During an interview aired on Friday’s edition of Bloomberg’s “Wall Street Week,” Harvard Professor, economist, Director of the National Economic Council under President Barack Obama, and Treasury Secretary under President Bill Clinton Larry Summers reacted to recent minutes from the Federal Reserve by stating that “the Fed doesn’t know where it is” and the Fed is “not yet willing to be realistic” about the fact that it’s “exceedingly unlikely that inflation can be brought down to target levels without a substantial increase in unemployment.”
Summers said the minutes “confirmed what I suspected, which was that the Fed doesn’t know where it is, that the world is very ambiguous at this point, and minutes of a meeting are a very poor way to convey a collective message. Look, the Fed has a fundamental problem, about which it is not yet willing to be realistic. And that is, that it is exceedingly unlikely that inflation can be brought down to target levels without a substantial increase in unemployment. They want to be very concerned about unemployment and about inflation. And the reality is that it’s probably not so realistic to think that they’re going to get inflation all the way down without getting unemployment up. And they don’t want to acknowledge that, and that forces a certain confusion into all of their statements. I can sympathize and understand why they don’t want to acknowledge that. Part of the problem is they’ve taken on an excessive obligation to communicate. So, I think they’re in a very, very difficult situation. I don’t know to what extent they’re going to choose to take the pain that is ahead on the stag side and to what extent they’re going to choose to take it on the flation side. That remains to be seen. I suspect, in some ultimate sense, they don’t really know either, which way it’s going to go. It’s got to worry them that financial conditions are now materially looser than they were when the Fed last met. And when, in the middle of a tightening cycle, financial conditions are substantially loosening, that has to make a central bank nervous.”
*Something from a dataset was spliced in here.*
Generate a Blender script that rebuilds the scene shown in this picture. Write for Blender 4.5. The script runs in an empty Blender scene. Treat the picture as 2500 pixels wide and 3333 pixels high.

He continued, “David, there’s one other aspect to the situation that I think is very important and underrecognized. And that is because everybody focuses, and focuses rightly on the geopolitics, what’s happening with Russia and Ukraine, what’s happening with droughts, all of it, they don’t really fully internalize that oil prices and wheat prices have both come down substantially and are predicted to come down substantially in the future. That’s what’s driving the relatively limited inflation expectations. And those who were quick to focus on concepts of core inflation when headline inflation was higher than core inflation can’t stop doing that when headline inflation is lower than core inflation. And I don’t see that we’re really making any great progress with respect to core inflation. I don’t see it with respect to the wage numbers. I don’t see it with respect to the median or trimmed mean measures. And so, I think we’ve still got a substantial inflation challenge ahead of us.”